The Flat Surface Principle
Every flat surface — dressers, nightstands, coffee tables, bookshelves — should have at most 3 objects on it. Everything else creates visual noise and collects dust.
Room-by-Room Declutter Plan
Kitchen (2–4 Hours)
- Pull everything out of one cabinet at a time
- Group: keep, donate, toss, relocate
- Apply the "last used" test: if unused in 12 months, it goes
- Tackle the junk drawer last
- Clear all countertops; return only daily-use items
Closets (1–2 Hours Each)
- Remove everything entirely
- Clean the empty closet
- Evaluate each item: does it fit, do you love it, have you used it in the last year?

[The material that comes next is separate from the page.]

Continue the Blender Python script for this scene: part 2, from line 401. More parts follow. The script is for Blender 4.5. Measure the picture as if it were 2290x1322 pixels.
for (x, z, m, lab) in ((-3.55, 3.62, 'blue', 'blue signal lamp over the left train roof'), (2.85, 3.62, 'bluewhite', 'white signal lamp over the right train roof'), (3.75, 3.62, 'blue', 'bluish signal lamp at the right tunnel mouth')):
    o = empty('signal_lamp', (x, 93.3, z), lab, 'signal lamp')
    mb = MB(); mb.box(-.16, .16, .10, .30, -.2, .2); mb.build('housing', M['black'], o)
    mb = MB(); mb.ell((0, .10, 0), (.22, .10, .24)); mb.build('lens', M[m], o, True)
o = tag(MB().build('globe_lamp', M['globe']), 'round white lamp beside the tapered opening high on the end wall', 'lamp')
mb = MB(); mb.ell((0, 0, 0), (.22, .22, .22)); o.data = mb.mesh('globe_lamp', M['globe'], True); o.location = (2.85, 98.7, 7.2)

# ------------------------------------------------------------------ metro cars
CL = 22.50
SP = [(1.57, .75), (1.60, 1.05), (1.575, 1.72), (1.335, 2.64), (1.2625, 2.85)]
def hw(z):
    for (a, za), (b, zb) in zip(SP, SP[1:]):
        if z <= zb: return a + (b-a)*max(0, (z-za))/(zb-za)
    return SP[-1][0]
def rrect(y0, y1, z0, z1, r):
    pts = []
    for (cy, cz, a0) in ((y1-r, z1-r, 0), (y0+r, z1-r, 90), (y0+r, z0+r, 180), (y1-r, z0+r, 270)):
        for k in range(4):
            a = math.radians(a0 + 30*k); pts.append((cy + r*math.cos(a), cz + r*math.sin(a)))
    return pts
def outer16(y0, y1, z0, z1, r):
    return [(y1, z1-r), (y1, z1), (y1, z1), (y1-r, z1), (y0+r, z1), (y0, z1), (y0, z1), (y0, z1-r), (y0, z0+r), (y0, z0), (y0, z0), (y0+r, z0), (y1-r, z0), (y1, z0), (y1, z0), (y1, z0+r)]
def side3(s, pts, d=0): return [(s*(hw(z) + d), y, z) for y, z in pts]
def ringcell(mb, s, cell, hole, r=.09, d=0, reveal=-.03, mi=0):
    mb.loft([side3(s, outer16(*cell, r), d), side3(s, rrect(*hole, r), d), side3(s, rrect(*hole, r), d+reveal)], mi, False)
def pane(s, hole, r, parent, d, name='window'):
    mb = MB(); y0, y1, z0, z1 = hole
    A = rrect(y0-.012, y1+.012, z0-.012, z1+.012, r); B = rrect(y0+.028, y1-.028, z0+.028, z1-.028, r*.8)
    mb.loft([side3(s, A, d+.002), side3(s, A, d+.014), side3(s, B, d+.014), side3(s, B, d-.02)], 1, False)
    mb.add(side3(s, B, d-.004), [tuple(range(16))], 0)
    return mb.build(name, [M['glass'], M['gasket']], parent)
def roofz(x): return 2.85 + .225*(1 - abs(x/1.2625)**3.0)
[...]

- Return only what passes; bag the rest for donation
Living Areas (1–2 Hours)
- Remove all items not permanently belonging to that room
- Reduce decorative items to "gallery-worthy" only
- Cable management — loose cords are clutter and dust magnets
The Donation Schedule
In Bear, these organizations accept household goods and furniture:
- Habitat for Humanity ReStore — large items and furniture
- Goodwill Industries — general donations
- Vietnam Veterans of America — furniture pickup by appointment in many markets
Maintaining It
The one-in-one-out rule: every time something new enters your home, something equivalent leaves. Applied consistently, this maintains your decluttered space without periodic purges.